_EXERCISE DATA_
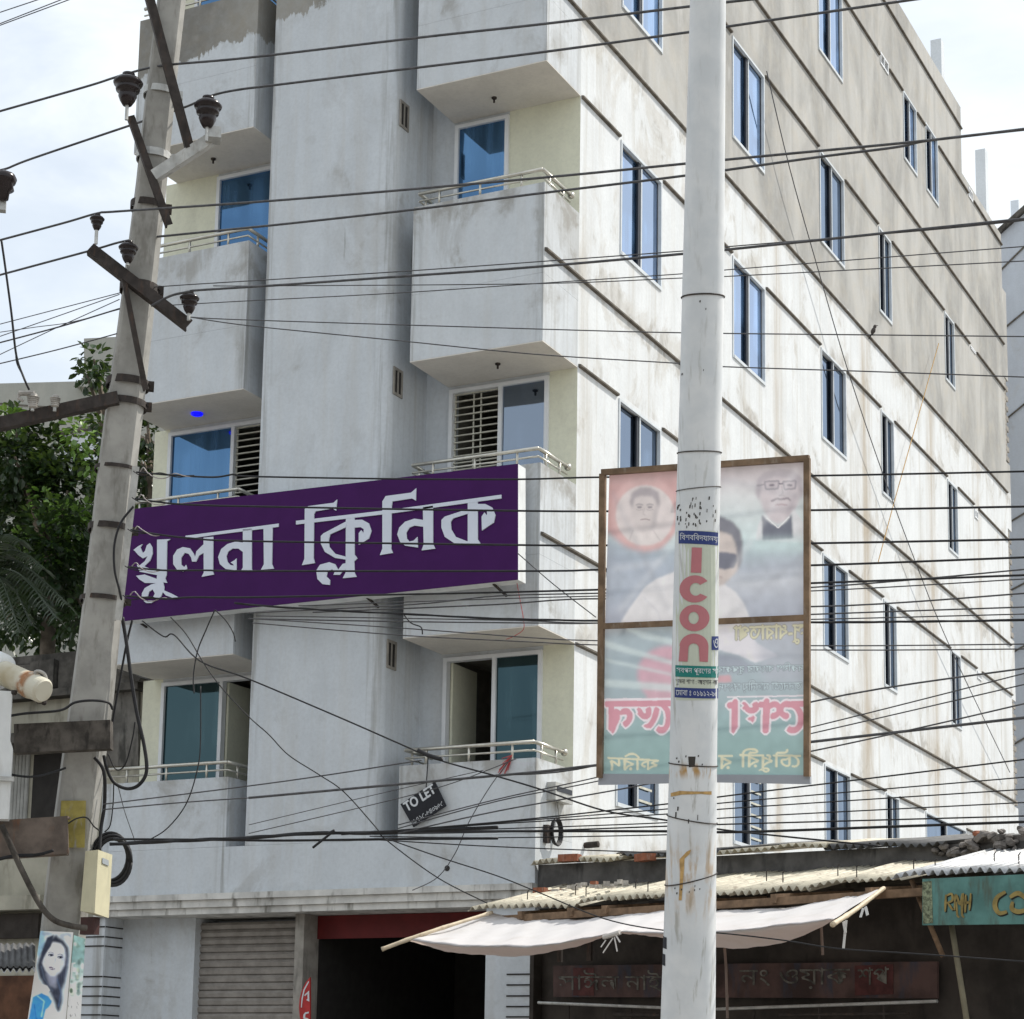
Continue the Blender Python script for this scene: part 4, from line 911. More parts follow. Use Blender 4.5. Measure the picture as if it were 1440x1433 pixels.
U.poly([(868,884),(880,862),(892,845),(906,826),(922,814),(945,805),(962,798),(1004,806),(1022,824),(1034,832),(1046,848),(1056,872),(1058,884)], K, 1.2)
U.line([(905,840),(925,860),(930,880)], 1.5, (192,190,196), 1.2); U.poly([(955,800),(985,830),(1010,812),(1010,806)], (190,186,190), 2)
U.poly([(995,735),(1018,731),(1032,740),(1041,752),(1041,788),(1036,804),(1026,814),(1018,822),(1000,826)], (193,178,172), 1.5)
U.poly([(994,722),(1014,726),(1030,733),(1041,746),(1044,762),(1043,788),(1038,800),(1036,780),(1034,764),(1028,752),(1012,747),(994,750)], (122,122,134), 1.6)
U.poly([(996,776),(1020,776),(1036,779),(1037,788),(1032,798),(1018,801),(1008,798),(998,790)], (112,114,130), 1.0); U.line([(1004,810),(1016,812)], 2, (170,148,146), 1)
U.poly([(1064,688),(1070,672),(1090,666),(1112,666),(1124,675),(1128,692),(1122,708),(1114,722),(1104,734),(1092,738),(1080,730),(1072,714)], (190,178,183), 2)
U.poly([(1062,694),(1064,674),(1074,664),(1096,658),(1116,661),(1128,672),(1130,692),(1126,702),(1122,684),(1108,672),(1088,670),(1072,678),(1068,704)], (170,160,168), 1.6)
for x, w in ((1085, 20), (1110, 18)):
    q = [(x-w/2,677),(x+w/2,676),(x+w/2-1,687),(x-w/2+2,688)]; U.poly(q, (176,164,172), .5, .6); U.line(q+[q[0]], 2.0, (128,120,134), .6, .8); U.ell(x, 682, 4, 1.6, (122,112,124), .6)
U.line([(1095,680),(1101,680)], 1.6, (120,112,124), .4); U.line([(1064,683),(1075,681)], 1.4, (128,120,132), .5)
U.line([(1099,683),(1101,694),(1095,697),(1104,697)], 1.4, (160,146,152), .6); U.line([(1084,705),(1092,701),(1099,702),(1107,700),(1112,704)], 2.6, (138,124,134), .7); U.line([(1090,710),(1098,709),(1107,710)], 1.8, (166,140,148), .6); U.poly([(1112,702),(1122,690),(1118,712),(1104,732),(1106,716)], (176,163,170), 2)
U.poly([(1062,760),(1066,738),(1074,722),(1086,736),(1092,742),(1104,736),(1116,716),(1127,730),(1136,742),(1136,764)], (198,198,202), 1)
U.poly([(1071,724),(1083,735),(1094,741),(1106,733),(1113,722),(1115,757),(1072,760)], (106,110,126), 1); U.line([(1078,728),(1094,742),(1110,726)], 1.6, (205,203,205), .4)
U.poly([(1060,758),(1138,756),(1138,775),(1055,775)], (180,204,206), 5, .8); U.poly([(845,640),(1142,640),(1142,662),(845,682)], (150,138,140), 5, .35)
for k_, (xa, ya, xb, yb) in enumerate(((860,690,940,860),(1120,660,1030,800),(1000,670,1130,700),(870,860,950,760),(1130,780,1020,870),(862,800,930,790))): U.line([(xa,ya),(xb,yb)], 5, (216,216,220) if k_ % 2 else (140,142,154), 3, .35)  # pale and dark bands paint crease shading into the print
U.grain(.07); fade(U)
U.sheet('upper_print', ((857,668),(1133,648),(1133,868),(851,880)), onB, M['cloth_print'], bb, BG)
L_ = Print(840, 862, 1142, 1098)
L_.bands([(862,(176,172,184)),(890,(172,182,192)),(940,(158,174,184)),(980,(150,170,178)),(1010,(140,172,176)),(1040,(130,166,166)),(1098,(124,162,160))], 5, 6)
L_.poly([(845,890),(950,870),(950,960),(845,985)], (146,168,178), 8, .7)
L_.ell(940, 948, 44, 40, (200,150,168), 2.5); L_.poly([(904,955),(950,955),(950,988),(912,988)], (198,152,168), 2)
for pts in ([(850,955),(950,962),(950,973),(850,965)], [(870,880),(950,900),(950,908),(905,898)], [(850,900),(950,930),(950,936),(850,910)], [(850,925),(950,948),(950,951),(850,930)]): L_.poly(pts, (186,202,204), 1.5, .75)
L_.poly([(1005,880),(1040,876),(1066,905),(1095,922),(1080,926),(1062,932),(1040,922),(1005,912)], (208,204,212), 1.2); L_.poly([(1060,880),(1134,876),(1134,960),(1075,960)], (164,168,182), 6, .7); L_.poly([(1005,918),(1036,922),(1060,936),(1050,945),(1005,945)], (146,154,170), 2.5)
L_.poly([(1008,950),(1027,949),(1029,959),(1008,960)], (200,150,160), 1)
pink, halo, cream_ = (206,128,148), (216,200,208), (200,196,160)
def bt(body, c, col, hal=None, g=1.0):
    if hal: L_.text(body, c, hal, True, g)
    L_.text(body, c, col, True, .5 if g > 1 else 0)
for b_, c in (('েশখ', ((1024,985),(1134,983),(1132,1029),(1024,1030))), ('েভল', ((852,987),(946,986),(944,1029),(852,1030)))): L_.text(b_, c, halo, True, 5.0); L_.text(b_, c, pink, True, 2.4)
L_.line([(845,984),(950,983)], 3, halo); L_.line([(1022,980),(1134,978)], 2, halo)
bt('সু-ধারাতপা', ((1032,880),(1130,876),(1130,905),(1032,908)), cream_, (150,146,140), 1.5)
bt('দকিষণ বাংলার রূপকার', ((1008,934),(1130,931),(1130,947),(1008,949)), (176,196,202), (124,136,148), 1.0); bt('জননেতা মাননীয় সংসদ', ((1010,957),(1128,955),(1128,972),(1010,974)), (176,196,202), (124,136,148), 1.0)
for b_, c in (('েচৗধুরী', ((1040,1052),(1126,1054),(1126,1086),(1040,1086))), ('র', ((1010,1062),(1030,1062),(1030,1081),(1010,1081))), ('ফিরদ', ((854,1056),(926,1062),(926,1082),(856,1083)))): L_.text(b_, c, cream_, True, .5)
L_.grain(.05, 4); fade(L_)
L_.sheet('lower_print', ((851,882),(1133,870),(1133,1090),(846,1090)), onB, M['cloth_print'], bb, BG)
# frame and hem
q = MB(); F_ = [(onB(849,667), onB(845,1094)), (onB(1136,645), onB(1136,1092)), (onB(848,665), onB(1139,645)), (onB(850,881), onB(1134,869))]
for i, (a, b_) in enumerate(F_): MB().bar(a+bn_*(.014+.001*i), b_+bn_*(.014+.001*i), .03, .036 if i != 3 else .03, bn_).build('batten', M['frame_wood'], bb)
MB().slab([onB(*p, .012) for p in ((842,1088),(1139,1090),(1139,1103),(1090,1102),(990,1100),(900,1103),(841,1104))], -bn_*.03).build('hem', flat('rolled_hem', (.37,.39,.43)), bb)
q = MB(); q.bar(onB(958,699,-.05), onB(1004,697,-.05), .03, .02); q.bar(onB(950,1097,-.05), onB(1000,1096,-.05), .03, .02); q.build('strap', M['iron'], bb, split=True)

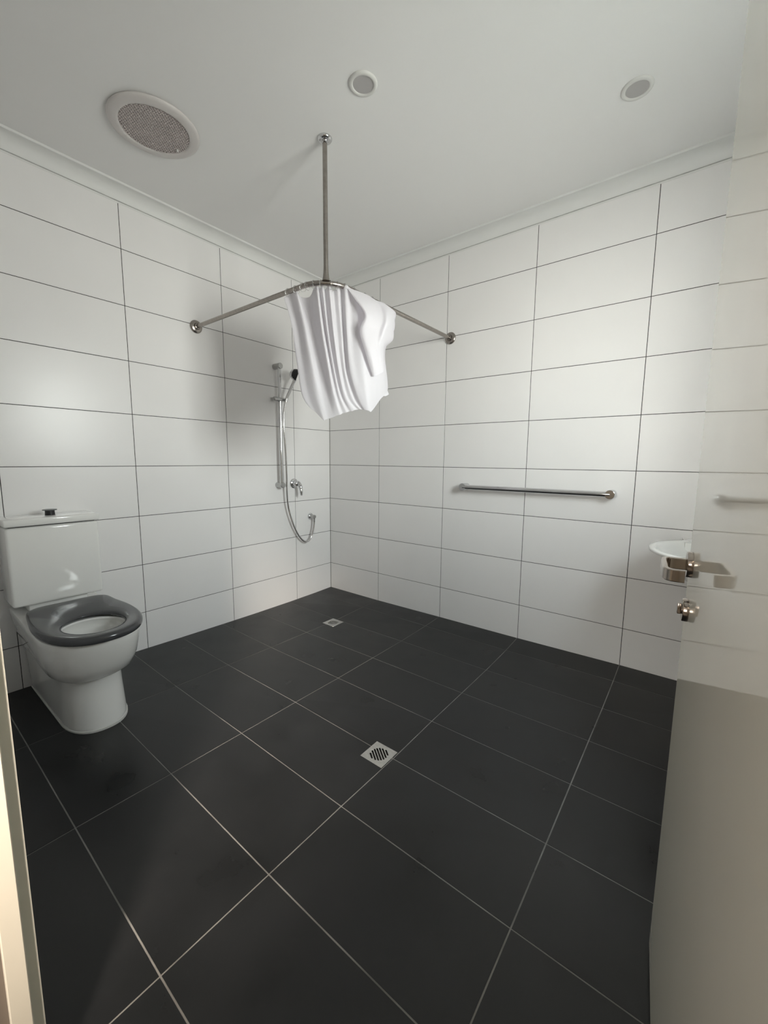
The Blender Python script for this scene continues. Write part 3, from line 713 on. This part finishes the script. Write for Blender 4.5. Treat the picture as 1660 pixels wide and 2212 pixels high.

_WHAT IS NEEDED_
Set down the lines of the records above exactly, apart from the pictures.

_RESULT OF THE EXERCISE_
Continue the Blender Python script for this scene: part 4, from line 911. More parts follow. Use Blender 4.5. Measure the picture as if it were 1440x1433 pixels.
U.poly([(868,884),(880,862),(892,845),(906,826),(922,814),(945,805),(962,798),(1004,806),(1022,824),(1034,832),(1046,848),(1056,872),(1058,884)], K, 1.2)
U.line([(905,840),(925,860),(930,880)], 1.5, (192,190,196), 1.2); U.poly([(955,800),(985,830),(1010,812),(1010,806)], (190,186,190), 2)
U.poly([(995,735),(1018,731),(1032,740),(1041,752),(1041,788),(1036,804),(1026,814),(1018,822),(1000,826)], (193,178,172), 1.5)
U.poly([(994,722),(1014,726),(1030,733),(1041,746),(1044,762),(1043,788),(1038,800),(1036,780),(1034,764),(1028,752),(1012,747),(994,750)], (122,122,134), 1.6)
U.poly([(996,776),(1020,776),(1036,779),(1037,788),(1032,798),(1018,801),(1008,798),(998,790)], (112,114,130), 1.0); U.line([(1004,810),(1016,812)], 2, (170,148,146), 1)
U.poly([(1064,688),(1070,672),(1090,666),(1112,666),(1124,675),(1128,692),(1122,708),(1114,722),(1104,734),(1092,738),(1080,730),(1072,714)], (190,178,183), 2)
U.poly([(1062,694),(1064,674),(1074,664),(1096,658),(1116,661),(1128,672),(1130,692),(1126,702),(1122,684),(1108,672),(1088,670),(1072,678),(1068,704)], (170,160,168), 1.6)
for x, w in ((1085, 20), (1110, 18)):
    q = [(x-w/2,677),(x+w/2,676),(x+w/2-1,687),(x-w/2+2,688)]; U.poly(q, (176,164,172), .5, .6); U.line(q+[q[0]], 2.0, (128,120,134), .6, .8); U.ell(x, 682, 4, 1.6, (122,112,124), .6)
U.line([(1095,680),(1101,680)], 1.6, (120,112,124), .4); U.line([(1064,683),(1075,681)], 1.4, (128,120,132), .5)
U.line([(1099,683),(1101,694),(1095,697),(1104,697)], 1.4, (160,146,152), .6); U.line([(1084,705),(1092,701),(1099,702),(1107,700),(1112,704)], 2.6, (138,124,134), .7); U.line([(1090,710),(1098,709),(1107,710)], 1.8, (166,140,148), .6); U.poly([(1112,702),(1122,690),(1118,712),(1104,732),(1106,716)], (176,163,170), 2)
U.poly([(1062,760),(1066,738),(1074,722),(1086,736),(1092,742),(1104,736),(1116,716),(1127,730),(1136,742),(1136,764)], (198,198,202), 1)
U.poly([(1071,724),(1083,735),(1094,741),(1106,733),(1113,722),(1115,757),(1072,760)], (106,110,126), 1); U.line([(1078,728),(1094,742),(1110,726)], 1.6, (205,203,205), .4)
U.poly([(1060,758),(1138,756),(1138,775),(1055,775)], (180,204,206), 5, .8); U.poly([(845,640),(1142,640),(1142,662),(845,682)], (150,138,140), 5, .35)
for k_, (xa, ya, xb, yb) in enumerate(((860,690,940,860),(1120,660,1030,800),(1000,670,1130,700),(870,860,950,760),(1130,780,1020,870),(862,800,930,790))): U.line([(xa,ya),(xb,yb)], 5, (216,216,220) if k_ % 2 else (140,142,154), 3, .35)  # pale and dark bands paint crease shading into the print
U.grain(.07); fade(U)
U.sheet('upper_print', ((857,668),(1133,648),(1133,868),(851,880)), onB, M['cloth_print'], bb, BG)
L_ = Print(840, 862, 1142, 1098)
L_.bands([(862,(176,172,184)),(890,(172,182,192)),(940,(158,174,184)),(980,(150,170,178)),(1010,(140,172,176)),(1040,(130,166,166)),(1098,(124,162,160))], 5, 6)
L_.poly([(845,890),(950,870),(950,960),(845,985)], (146,168,178), 8, .7)
L_.ell(940, 948, 44, 40, (200,150,168), 2.5); L_.poly([(904,955),(950,955),(950,988),(912,988)], (198,152,168), 2)
for pts in ([(850,955),(950,962),(950,973),(850,965)], [(870,880),(950,900),(950,908),(905,898)], [(850,900),(950,930),(950,936),(850,910)], [(850,925),(950,948),(950,951),(850,930)]): L_.poly(pts, (186,202,204), 1.5, .75)
L_.poly([(1005,880),(1040,876),(1066,905),(1095,922),(1080,926),(1062,932),(1040,922),(1005,912)], (208,204,212), 1.2); L_.poly([(1060,880),(1134,876),(1134,960),(1075,960)], (164,168,182), 6, .7); L_.poly([(1005,918),(1036,922),(1060,936),(1050,945),(1005,945)], (146,154,170), 2.5)
L_.poly([(1008,950),(1027,949),(1029,959),(1008,960)], (200,150,160), 1)
pink, halo, cream_ = (206,128,148), (216,200,208), (200,196,160)
def bt(body, c, col, hal=None, g=1.0):
    if hal: L_.text(body, c, hal, True, g)
    L_.text(body, c, col, True, .5 if g > 1 else 0)
for b_, c in (('েশখ', ((1024,985),(1134,983),(1132,1029),(1024,1030))), ('েভল', ((852,987),(946,986),(944,1029),(852,1030)))): L_.text(b_, c, halo, True, 5.0); L_.text(b_, c, pink, True, 2.4)
L_.line([(845,984),(950,983)], 3, halo); L_.line([(1022,980),(1134,978)], 2, halo)
bt('সু-ধারাতপা', ((1032,880),(1130,876),(1130,905),(1032,908)), cream_, (150,146,140), 1.5)
bt('দকিষণ বাংলার রূপকার', ((1008,934),(1130,931),(1130,947),(1008,949)), (176,196,202), (124,136,148), 1.0); bt('জননেতা মাননীয় সংসদ', ((1010,957),(1128,955),(1128,972),(1010,974)), (176,196,202), (124,136,148), 1.0)
for b_, c in (('েচৗধুরী', ((1040,1052),(1126,1054),(1126,1086),(1040,1086))), ('র', ((1010,1062),(1030,1062),(1030,1081),(1010,1081))), ('ফিরদ', ((854,1056),(926,1062),(926,1082),(856,1083)))): L_.text(b_, c, cream_, True, .5)
L_.grain(.05, 4); fade(L_)
L_.sheet('lower_print', ((851,882),(1133,870),(1133,1090),(846,1090)), onB, M['cloth_print'], bb, BG)
# frame and hem
q = MB(); F_ = [(onB(849,667), onB(845,1094)), (onB(1136,645), onB(1136,1092)), (onB(848,665), onB(1139,645)), (onB(850,881), onB(1134,869))]
for i, (a, b_) in enumerate(F_): MB().bar(a+bn_*(.014+.001*i), b_+bn_*(.014+.001*i), .03, .036 if i != 3 else .03, bn_).build('batten', M['frame_wood'], bb)
MB().slab([onB(*p, .012) for p in ((842,1088),(1139,1090),(1139,1103),(1090,1102),(990,1100),(900,1103),(841,1104))], -bn_*.03).build('hem', flat('rolled_hem', (.37,.39,.43)), bb)
q = MB(); q.bar(onB(958,699,-.05), onB(1004,697,-.05), .03, .02); q.bar(onB(950,1097,-.05), onB(1000,1096,-.05), .03, .02); q.build('strap', M['iron'], bb, split=True)

The Blender Python script for this scene continues. Write part 3, from line 713 on. This part finishes the script. Write for Blender 4.5. Treat the picture as 1660 pixels wide and 2212 pixels high.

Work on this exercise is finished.